§ **DATASET CONTENT**:

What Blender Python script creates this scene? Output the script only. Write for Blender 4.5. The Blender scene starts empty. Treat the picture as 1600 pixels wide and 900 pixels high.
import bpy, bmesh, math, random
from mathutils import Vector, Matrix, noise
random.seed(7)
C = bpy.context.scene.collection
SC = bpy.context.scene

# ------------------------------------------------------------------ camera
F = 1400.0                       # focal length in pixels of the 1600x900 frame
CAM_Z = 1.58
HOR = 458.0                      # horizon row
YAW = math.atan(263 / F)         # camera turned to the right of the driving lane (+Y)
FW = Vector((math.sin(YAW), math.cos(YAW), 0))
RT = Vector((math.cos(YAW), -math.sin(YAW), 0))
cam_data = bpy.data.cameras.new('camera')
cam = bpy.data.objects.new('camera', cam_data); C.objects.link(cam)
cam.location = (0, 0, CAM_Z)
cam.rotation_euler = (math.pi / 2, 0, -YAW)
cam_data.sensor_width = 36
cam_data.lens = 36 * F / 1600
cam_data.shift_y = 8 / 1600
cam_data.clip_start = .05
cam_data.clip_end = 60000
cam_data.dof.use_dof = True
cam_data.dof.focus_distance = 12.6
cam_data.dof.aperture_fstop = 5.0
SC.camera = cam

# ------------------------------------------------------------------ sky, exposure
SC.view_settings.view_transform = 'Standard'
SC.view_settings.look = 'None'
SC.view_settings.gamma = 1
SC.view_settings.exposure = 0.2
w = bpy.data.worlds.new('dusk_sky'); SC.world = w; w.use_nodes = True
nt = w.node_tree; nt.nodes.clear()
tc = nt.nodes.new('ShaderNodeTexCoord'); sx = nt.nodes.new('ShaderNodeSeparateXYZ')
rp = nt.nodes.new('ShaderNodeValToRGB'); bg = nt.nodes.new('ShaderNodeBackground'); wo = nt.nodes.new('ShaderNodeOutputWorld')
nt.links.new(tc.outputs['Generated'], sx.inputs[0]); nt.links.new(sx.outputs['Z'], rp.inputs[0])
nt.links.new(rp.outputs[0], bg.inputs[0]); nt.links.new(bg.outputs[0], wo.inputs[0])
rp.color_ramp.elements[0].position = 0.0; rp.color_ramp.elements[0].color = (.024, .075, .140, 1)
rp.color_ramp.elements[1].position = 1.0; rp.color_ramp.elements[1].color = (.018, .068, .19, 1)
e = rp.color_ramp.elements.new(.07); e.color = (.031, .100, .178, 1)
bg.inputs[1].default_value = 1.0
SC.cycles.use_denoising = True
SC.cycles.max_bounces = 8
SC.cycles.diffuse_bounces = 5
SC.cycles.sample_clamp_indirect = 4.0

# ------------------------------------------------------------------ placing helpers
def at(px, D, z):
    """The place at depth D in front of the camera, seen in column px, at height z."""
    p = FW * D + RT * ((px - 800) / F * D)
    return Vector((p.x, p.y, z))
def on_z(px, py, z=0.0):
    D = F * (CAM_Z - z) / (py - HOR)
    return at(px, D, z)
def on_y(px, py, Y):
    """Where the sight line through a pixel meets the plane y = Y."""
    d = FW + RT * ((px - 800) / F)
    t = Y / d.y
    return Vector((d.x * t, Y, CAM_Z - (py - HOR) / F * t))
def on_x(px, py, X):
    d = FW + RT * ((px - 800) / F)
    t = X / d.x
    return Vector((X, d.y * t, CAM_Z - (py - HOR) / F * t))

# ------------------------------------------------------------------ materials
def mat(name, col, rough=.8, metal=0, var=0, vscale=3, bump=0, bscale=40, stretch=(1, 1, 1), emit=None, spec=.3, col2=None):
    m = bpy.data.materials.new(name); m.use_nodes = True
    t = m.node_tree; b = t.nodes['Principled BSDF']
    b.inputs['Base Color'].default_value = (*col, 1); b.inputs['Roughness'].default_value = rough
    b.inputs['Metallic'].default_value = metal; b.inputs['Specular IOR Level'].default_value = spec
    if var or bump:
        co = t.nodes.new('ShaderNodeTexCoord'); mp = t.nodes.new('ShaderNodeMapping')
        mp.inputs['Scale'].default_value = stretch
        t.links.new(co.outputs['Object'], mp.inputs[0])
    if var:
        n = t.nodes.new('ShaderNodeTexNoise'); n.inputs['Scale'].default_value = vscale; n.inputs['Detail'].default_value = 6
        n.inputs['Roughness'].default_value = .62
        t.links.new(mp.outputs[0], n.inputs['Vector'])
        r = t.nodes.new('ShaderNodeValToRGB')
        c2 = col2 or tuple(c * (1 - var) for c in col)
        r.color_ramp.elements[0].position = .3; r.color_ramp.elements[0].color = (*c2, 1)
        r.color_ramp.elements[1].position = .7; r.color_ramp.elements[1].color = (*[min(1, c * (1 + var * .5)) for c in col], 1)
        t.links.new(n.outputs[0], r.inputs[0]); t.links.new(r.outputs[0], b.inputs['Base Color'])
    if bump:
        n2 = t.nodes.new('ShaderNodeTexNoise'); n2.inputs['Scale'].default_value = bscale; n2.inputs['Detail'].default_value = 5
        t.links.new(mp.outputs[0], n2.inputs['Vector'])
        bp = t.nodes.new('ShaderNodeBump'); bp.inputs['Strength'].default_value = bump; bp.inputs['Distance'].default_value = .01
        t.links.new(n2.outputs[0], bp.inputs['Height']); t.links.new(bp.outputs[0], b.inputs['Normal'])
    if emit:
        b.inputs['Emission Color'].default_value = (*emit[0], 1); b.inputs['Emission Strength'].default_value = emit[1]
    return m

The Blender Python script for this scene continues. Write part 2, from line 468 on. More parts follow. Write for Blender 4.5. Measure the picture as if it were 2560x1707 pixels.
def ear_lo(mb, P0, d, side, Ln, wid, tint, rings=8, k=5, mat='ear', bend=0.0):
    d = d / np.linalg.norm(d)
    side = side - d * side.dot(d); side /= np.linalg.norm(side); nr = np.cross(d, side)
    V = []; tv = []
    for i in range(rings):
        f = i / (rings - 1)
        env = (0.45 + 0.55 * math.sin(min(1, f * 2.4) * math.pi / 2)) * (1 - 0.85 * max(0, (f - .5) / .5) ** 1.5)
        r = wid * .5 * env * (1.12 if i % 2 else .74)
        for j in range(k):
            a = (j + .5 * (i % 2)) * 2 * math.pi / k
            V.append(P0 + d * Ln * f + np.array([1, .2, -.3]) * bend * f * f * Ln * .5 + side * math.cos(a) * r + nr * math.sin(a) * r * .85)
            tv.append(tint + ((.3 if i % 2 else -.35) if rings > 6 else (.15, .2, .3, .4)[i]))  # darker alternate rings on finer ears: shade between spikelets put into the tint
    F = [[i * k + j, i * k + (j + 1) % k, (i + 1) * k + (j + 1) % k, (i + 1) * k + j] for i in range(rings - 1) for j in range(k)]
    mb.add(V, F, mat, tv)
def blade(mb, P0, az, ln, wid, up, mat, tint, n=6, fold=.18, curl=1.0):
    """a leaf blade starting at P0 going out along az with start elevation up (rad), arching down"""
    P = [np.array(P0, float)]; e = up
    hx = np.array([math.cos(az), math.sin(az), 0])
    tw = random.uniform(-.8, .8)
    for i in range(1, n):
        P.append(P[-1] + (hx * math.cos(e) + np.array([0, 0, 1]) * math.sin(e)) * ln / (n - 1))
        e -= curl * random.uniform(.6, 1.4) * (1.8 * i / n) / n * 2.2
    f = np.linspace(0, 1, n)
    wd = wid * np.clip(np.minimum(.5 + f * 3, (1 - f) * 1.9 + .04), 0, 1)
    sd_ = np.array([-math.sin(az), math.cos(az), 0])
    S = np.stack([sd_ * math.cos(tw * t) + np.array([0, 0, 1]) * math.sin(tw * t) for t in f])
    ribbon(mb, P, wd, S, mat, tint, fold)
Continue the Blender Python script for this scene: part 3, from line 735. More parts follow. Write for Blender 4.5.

§ **AIM OF THE TASK**:
Restate, please, word for word the span of records running from the first line to the line bearing "SC = bpy.context.scene", both included, and nothing outside it.

§ **SOLUTION TO THE EXERCISE**:
What Blender Python script creates this scene? Output the script only. Write for Blender 4.5. The Blender scene starts empty. Treat the picture as 1600 pixels wide and 900 pixels high.
import bpy, bmesh, math, random
from mathutils import Vector, Matrix, noise
random.seed(7)
C = bpy.context.scene.collection
SC = bpy.context.scene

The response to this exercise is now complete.